What is expected: Word for word, quote all of the material, omitting the pictures.

Material:

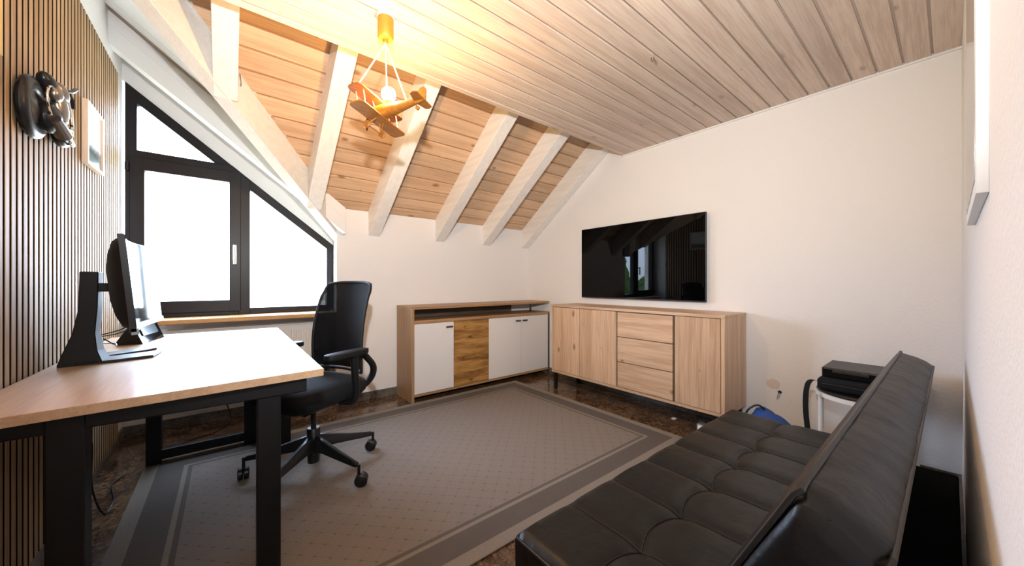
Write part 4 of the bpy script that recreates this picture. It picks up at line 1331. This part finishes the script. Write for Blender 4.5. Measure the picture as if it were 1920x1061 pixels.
tube(b, curve_pts([mp_(2.08, 0.580, 0.062), mp_(2.14, 0.592, 0.066), mp_(2.165, 0.640, 0.060), mp_(2.150, 0.700, 0.055)], 6), 0.006, 8)
obj('fork', b, M['chrome'], mo, True)
b = bmesh.new(); tube(b, [mp_(2.02, 0.590, 0.050), mp_(2.10, 0.555, 0.056)], [0.020, 0.023], 14)
obj('exhaust', b, M['gunmetal'], mo, True)
b = bmesh.new()
tube(b, curve_pts([mp_(2.16, 0.745, 0.05), mp_(2.20, 0.762, 0.055), mp_(2.235, 0.780, 0.052), mp_(2.275, 0.800, 0.048)], 5), 0.007, 8)
tube(b, curve_pts([mp_(2.18, 0.745, 0.05), mp_(2.205, 0.725, 0.055), mp_(2.225, 0.705, 0.052)], 5), 0.007, 8)
obj('handlebar', b, M['dark_metal'], mo, True)

# ------------------------------------------------------------------ garden seen only as a reflection
struct('ground', B(-40, -4.2, 7.5, 28, -5.6, -5.5), M['lawn'], 'lawn outside below the window')
for x, y_, hgt, r, m, lab in ((-13.2, 13.1, 8.3, 1.7, 'foliage', 'tall dark green tree outside standing above its neighbours'), (-16.6, 15.0, 6.8, 2.0, 'foliage_light', 'light green tree outside beside the tall dark one'),
                              (-12.6, 17.4, 6.6, 2.0, 'foliage_light', 'light green tree outside behind the tall dark one'), (-20.8, 15.4, 6.9, 2.2, 'foliage', 'dark green tree outside left of the light green ones'), (-26.0, 18.5, 7.2, 2.7, 'foliage', 'dark green tree outside farthest from the window')):
    t = thing('tree', lab, 'tree', (x, y_, -5.5), 'trees outside the window')
    b = bmesh.new(); tube(b, [(x, y_, -5.5), (x + 0.1, y_, -5.5 + hgt * 0.7)], [0.22, 0.10], 8)
    obj('trunk', b, M['bark'], t, True)
    b = bmesh.new()
    for k in range(7):
        a = k * 2.4
        rk = r * (0.72 - 0.06 * k)
        c = Vector((x + math.cos(a) * r * 0.4 * (k % 3) / 2, y_ + math.sin(a) * r * 0.4 * (k % 3) / 2, -5.5 + (hgt - rk) * (0.46 + 0.09 * k)))
        bmesh.ops.create_icosphere(b, subdivisions=4, radius=rk, matrix=Matrix.Translation(c))
    for v in b.verts:
        v.co += Vector((noise.noise(v.co * 2.5), noise.noise(v.co * 2.5 + Vector((9, 0, 0))), noise.noise(v.co * 2.5 + Vector((0, 9, 0))))) * 0.30
    obj('crown', b, M[m], t, True)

Exercise response:
Write part 4 of the bpy script that recreates this picture. It picks up at line 1331. This part finishes the script. Write for Blender 4.5. Measure the picture as if it were 1920x1061 pixels.
tube(b, curve_pts([mp_(2.08, 0.580, 0.062), mp_(2.14, 0.592, 0.066), mp_(2.165, 0.640, 0.060), mp_(2.150, 0.700, 0.055)], 6), 0.006, 8)
obj('fork', b, M['chrome'], mo, True)
b = bmesh.new(); tube(b, [mp_(2.02, 0.590, 0.050), mp_(2.10, 0.555, 0.056)], [0.020, 0.023], 14)
obj('exhaust', b, M['gunmetal'], mo, True)
b = bmesh.new()
tube(b, curve_pts([mp_(2.16, 0.745, 0.05), mp_(2.20, 0.762, 0.055), mp_(2.235, 0.780, 0.052), mp_(2.275, 0.800, 0.048)], 5), 0.007, 8)
tube(b, curve_pts([mp_(2.18, 0.745, 0.05), mp_(2.205, 0.725, 0.055), mp_(2.225, 0.705, 0.052)], 5), 0.007, 8)
obj('handlebar', b, M['dark_metal'], mo, True)

# ------------------------------------------------------------------ garden seen only as a reflection
struct('ground', B(-40, -4.2, 7.5, 28, -5.6, -5.5), M['lawn'], 'lawn outside below the window')
for x, y_, hgt, r, m, lab in ((-13.2, 13.1, 8.3, 1.7, 'foliage', 'tall dark green tree outside standing above its neighbours'), (-16.6, 15.0, 6.8, 2.0, 'foliage_light', 'light green tree outside beside the tall dark one'),
                              (-12.6, 17.4, 6.6, 2.0, 'foliage_light', 'light green tree outside behind the tall dark one'), (-20.8, 15.4, 6.9, 2.2, 'foliage', 'dark green tree outside left of the light green ones'), (-26.0, 18.5, 7.2, 2.7, 'foliage', 'dark green tree outside farthest from the window')):
    t = thing('tree', lab, 'tree', (x, y_, -5.5), 'trees outside the window')
    b = bmesh.new(); tube(b, [(x, y_, -5.5), (x + 0.1, y_, -5.5 + hgt * 0.7)], [0.22, 0.10], 8)
    obj('trunk', b, M['bark'], t, True)
    b = bmesh.new()
    for k in range(7):
        a = k * 2.4
        rk = r * (0.72 - 0.06 * k)
        c = Vector((x + math.cos(a) * r * 0.4 * (k % 3) / 2, y_ + math.sin(a) * r * 0.4 * (k % 3) / 2, -5.5 + (hgt - rk) * (0.46 + 0.09 * k)))
        bmesh.ops.create_icosphere(b, subdivisions=4, radius=rk, matrix=Matrix.Translation(c))
    for v in b.verts:
        v.co += Vector((noise.noise(v.co * 2.5), noise.noise(v.co * 2.5 + Vector((9, 0, 0))), noise.noise(v.co * 2.5 + Vector((0, 9, 0))))) * 0.30
    obj('crown', b, M[m], t, True)